- Listed entries -
============================================================

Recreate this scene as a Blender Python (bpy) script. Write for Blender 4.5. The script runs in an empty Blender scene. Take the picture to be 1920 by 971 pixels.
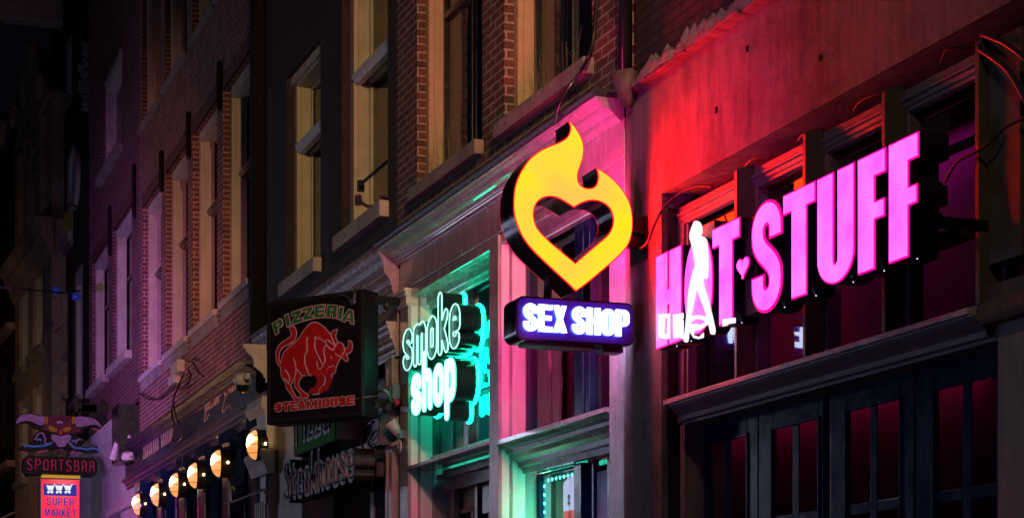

============================================================

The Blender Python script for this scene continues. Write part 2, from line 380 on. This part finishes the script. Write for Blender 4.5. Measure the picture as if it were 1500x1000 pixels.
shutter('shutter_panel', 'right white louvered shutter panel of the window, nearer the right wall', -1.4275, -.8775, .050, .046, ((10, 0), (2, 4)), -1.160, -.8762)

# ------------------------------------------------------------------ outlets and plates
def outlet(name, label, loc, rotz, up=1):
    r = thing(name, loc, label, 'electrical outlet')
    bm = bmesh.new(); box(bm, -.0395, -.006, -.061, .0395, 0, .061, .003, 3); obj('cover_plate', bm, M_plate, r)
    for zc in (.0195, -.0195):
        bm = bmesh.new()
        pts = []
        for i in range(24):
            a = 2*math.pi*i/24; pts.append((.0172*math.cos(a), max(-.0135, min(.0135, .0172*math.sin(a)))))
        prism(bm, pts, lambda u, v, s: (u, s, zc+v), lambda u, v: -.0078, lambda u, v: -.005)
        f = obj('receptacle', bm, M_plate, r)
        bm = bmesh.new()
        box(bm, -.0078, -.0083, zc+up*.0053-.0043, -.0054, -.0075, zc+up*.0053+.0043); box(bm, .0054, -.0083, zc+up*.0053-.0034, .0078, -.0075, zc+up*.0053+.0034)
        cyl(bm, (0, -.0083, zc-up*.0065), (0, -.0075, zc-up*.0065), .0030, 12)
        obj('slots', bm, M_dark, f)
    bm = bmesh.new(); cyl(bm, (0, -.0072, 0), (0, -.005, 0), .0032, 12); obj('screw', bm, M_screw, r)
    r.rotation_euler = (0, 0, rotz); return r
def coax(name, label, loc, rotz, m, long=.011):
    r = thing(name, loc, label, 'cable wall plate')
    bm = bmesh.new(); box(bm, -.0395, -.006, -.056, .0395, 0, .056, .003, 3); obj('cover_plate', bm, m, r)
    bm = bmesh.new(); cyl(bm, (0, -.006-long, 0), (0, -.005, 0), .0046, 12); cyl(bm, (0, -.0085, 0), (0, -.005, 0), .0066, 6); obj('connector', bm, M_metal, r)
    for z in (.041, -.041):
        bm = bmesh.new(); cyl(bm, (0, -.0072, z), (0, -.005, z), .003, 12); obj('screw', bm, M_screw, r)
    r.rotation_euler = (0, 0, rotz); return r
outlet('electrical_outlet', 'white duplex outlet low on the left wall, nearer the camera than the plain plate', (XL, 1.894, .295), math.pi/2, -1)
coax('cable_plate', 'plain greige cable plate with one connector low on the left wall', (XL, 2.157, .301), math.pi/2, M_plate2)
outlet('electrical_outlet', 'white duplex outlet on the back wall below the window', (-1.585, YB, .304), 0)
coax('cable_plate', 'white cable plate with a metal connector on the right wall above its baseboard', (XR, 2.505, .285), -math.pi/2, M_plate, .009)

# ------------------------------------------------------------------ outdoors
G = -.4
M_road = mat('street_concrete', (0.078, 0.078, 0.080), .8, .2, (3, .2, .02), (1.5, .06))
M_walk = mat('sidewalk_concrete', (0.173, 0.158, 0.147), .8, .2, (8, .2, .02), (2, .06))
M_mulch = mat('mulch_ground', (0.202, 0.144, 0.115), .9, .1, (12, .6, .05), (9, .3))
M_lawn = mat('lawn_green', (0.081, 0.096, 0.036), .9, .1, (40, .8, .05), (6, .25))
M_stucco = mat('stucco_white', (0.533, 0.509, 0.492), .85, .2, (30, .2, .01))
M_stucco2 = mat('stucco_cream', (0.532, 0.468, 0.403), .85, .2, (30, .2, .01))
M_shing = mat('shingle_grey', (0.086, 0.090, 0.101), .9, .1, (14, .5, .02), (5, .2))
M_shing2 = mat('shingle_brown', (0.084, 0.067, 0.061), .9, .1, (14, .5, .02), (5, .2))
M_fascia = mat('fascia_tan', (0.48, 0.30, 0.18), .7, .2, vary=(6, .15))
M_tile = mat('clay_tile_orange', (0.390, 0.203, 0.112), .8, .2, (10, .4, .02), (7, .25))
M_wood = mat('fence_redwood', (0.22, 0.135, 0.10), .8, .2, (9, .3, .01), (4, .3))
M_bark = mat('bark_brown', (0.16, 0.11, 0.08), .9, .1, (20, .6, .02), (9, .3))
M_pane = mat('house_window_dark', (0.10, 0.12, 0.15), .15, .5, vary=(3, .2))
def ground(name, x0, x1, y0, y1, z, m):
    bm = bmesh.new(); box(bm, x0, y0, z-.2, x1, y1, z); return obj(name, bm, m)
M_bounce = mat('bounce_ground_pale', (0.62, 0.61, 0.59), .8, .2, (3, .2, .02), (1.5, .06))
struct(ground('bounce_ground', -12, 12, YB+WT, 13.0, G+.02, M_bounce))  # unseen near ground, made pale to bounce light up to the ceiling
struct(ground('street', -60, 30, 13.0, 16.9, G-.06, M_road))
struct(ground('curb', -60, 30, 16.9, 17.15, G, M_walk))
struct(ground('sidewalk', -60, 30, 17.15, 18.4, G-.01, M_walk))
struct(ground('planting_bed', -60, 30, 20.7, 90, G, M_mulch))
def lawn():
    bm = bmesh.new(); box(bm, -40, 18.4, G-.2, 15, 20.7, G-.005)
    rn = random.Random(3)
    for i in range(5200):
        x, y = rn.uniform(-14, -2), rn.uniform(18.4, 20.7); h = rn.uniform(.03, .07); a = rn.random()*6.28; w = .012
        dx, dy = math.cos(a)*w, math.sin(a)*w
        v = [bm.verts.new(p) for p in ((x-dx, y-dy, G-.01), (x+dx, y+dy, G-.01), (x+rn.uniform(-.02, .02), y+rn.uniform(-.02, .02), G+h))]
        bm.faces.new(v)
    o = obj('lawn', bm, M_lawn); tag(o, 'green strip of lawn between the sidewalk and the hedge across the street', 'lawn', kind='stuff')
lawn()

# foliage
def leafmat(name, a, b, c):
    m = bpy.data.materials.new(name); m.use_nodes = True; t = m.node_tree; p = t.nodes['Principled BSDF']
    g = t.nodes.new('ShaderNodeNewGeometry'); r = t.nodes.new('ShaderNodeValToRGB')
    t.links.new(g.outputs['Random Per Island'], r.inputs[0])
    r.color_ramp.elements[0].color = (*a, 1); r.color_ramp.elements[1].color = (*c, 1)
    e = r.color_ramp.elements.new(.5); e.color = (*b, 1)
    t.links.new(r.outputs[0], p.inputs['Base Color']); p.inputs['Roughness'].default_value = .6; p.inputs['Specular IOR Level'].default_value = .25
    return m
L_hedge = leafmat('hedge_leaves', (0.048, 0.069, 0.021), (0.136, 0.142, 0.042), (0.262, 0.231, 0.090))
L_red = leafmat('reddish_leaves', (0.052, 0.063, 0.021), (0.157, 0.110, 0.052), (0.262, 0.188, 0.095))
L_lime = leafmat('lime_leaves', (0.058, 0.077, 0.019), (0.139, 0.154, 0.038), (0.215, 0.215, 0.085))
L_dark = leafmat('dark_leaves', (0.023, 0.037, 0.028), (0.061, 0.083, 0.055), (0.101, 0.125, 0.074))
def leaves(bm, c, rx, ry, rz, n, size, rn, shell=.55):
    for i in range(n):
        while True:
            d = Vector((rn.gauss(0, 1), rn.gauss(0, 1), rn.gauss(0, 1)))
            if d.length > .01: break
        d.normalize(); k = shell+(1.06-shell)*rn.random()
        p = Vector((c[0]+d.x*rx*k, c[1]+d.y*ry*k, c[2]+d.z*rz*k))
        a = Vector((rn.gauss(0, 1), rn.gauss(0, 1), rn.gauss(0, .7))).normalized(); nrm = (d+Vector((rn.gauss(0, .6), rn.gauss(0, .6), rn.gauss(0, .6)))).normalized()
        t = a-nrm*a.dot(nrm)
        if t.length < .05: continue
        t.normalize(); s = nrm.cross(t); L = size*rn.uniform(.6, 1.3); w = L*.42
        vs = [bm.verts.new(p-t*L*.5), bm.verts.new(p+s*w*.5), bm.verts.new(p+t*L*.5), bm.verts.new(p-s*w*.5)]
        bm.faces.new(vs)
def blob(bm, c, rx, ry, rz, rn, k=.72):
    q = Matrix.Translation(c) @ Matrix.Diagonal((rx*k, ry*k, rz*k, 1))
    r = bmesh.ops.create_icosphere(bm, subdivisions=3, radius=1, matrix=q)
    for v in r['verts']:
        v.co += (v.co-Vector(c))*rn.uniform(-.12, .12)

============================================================

- Task brief -
Above are the lines; repeat exactly the ones from the line containing "The Blender Python" down to the line containing "shutter('shutter_panel', 'right white", both inclusive.

- Response for this exercise -
The Blender Python script for this scene continues. Write part 2, from line 380 on. This part finishes the script. Write for Blender 4.5. Measure the picture as if it were 1500x1000 pixels.
shutter('shutter_panel', 'right white louvered shutter panel of the window, nearer the right wall', -1.4275, -.8775, .050, .046, ((10, 0), (2, 4)), -1.160, -.8762)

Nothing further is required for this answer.